Press Review 8 June 2005

9 Mar 2009

Press Review 8 June 2005

The launching of a training session for the staff who will be in charge of voters' identification and census and debate over the change of government scheduled for 30 June make the headlines of today's local press.
'The Independent Electoral Commission known as CEI has officially launched a three-day training session for census takers,' La Référence Plus reports, adding that 'the training session was scheduled for 7-9 June 2005,' the paper adds.

According to La Tempête des Tropiques, '900 people are part of the first group to undergo this training. Two other groups will be respectively trained on June 9 and June 12,' L'Avenir writes, indicating, 'Altogether there will be 4 sessions.' CEI will have therefore trained '3600 census takers for 1143 identification and registration centres' for Kinshasa alone.

The headlines in La Tempête des Tropiques read: 'Elections: Voters' identification and registration pose an overlapping problem likely to endanger the electoral process.'

Le Potentiel wonders whether the political parties would be able to embark on the process. The paper says, 'political parties are behaving as if the deadline for the electoral process could last for years.'

In the meantime, political debates focus on the 30 June. L'Avenir refers to 'Government's assessment' and writes, 'incompetent ministers in a state of uncertainty.' The paper says, 'Government's assessment due to start on Thursday 9 June' comes as a surprise for 'the ministers who thought they would escape their components or entities' assessment by using all sorts of schemes.'

La Référence Plus publishes Vital Kamerhe, Secretary General of the PPRD led by President Kabila interview suggesting that 'components give some ministerial posts to UDPS,' on the grounds that 'a new impulse must be impacted to Government action,' Mr. Kamerhe declares to La Référence Plus.

La Tempête des Tropiques reports the position of a 'former students' fellowship' requiring 'a political alternance on 30 June' putting forward the names of personalities likely to run the institutions.

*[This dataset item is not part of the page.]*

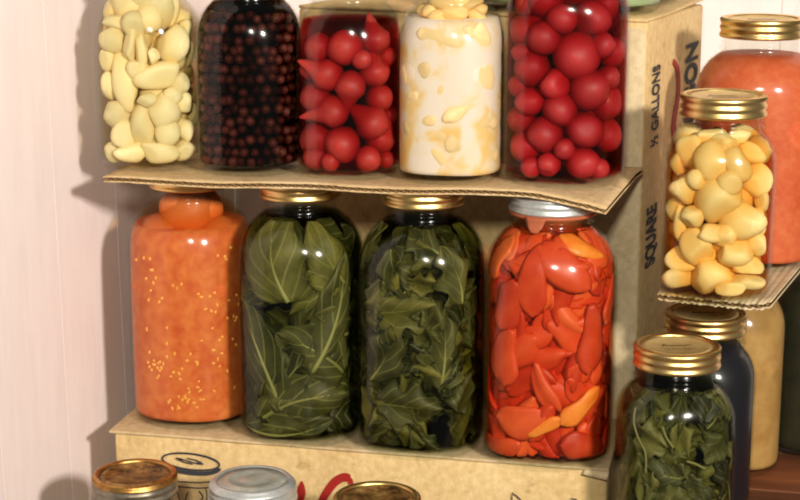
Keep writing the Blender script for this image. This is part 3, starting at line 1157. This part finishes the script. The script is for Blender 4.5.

This morning's press also comments on the reaction of FDLR leader after his troops attacked FARDC position. 'FDLR accuses the kinyarwanda-speaking troops of FARDC,' La Tempête des Tropiques says. For the paper, 'the rebel chief has denounced a segment of the regular army, notably the kinyarwanda-speaking who received orders from Kigali to prevent FDLR combatants from returning to Rwanda.'

Le Potentiel quotes FDLR leader as certifying, 'Some FARDC troops are working in collaboration with Kigali and have no interest in seeing the FDLR-initiated process materializing.'

Moreover, Le Palmarès publishes an interview by Honoré Ngbanda, former special adviser to Mobutu who declared, 'I have evidence that Kinshasa is infiltrated by Rwandan commando whose mission is to eliminate the Congolese elite on 30 June, and pin the responsibility on the demonstrators. Mobutu's Chief Intelligence Officer relates this to the rumour on the purchase of machetes by Congolese people. 'It is Rwandans who are used to such practices of killing one another with machetes,' he says, urging Kinshasa's residents 'to be vigilant' for the 'Trojan horse is already in town,' Le Palmarès writes.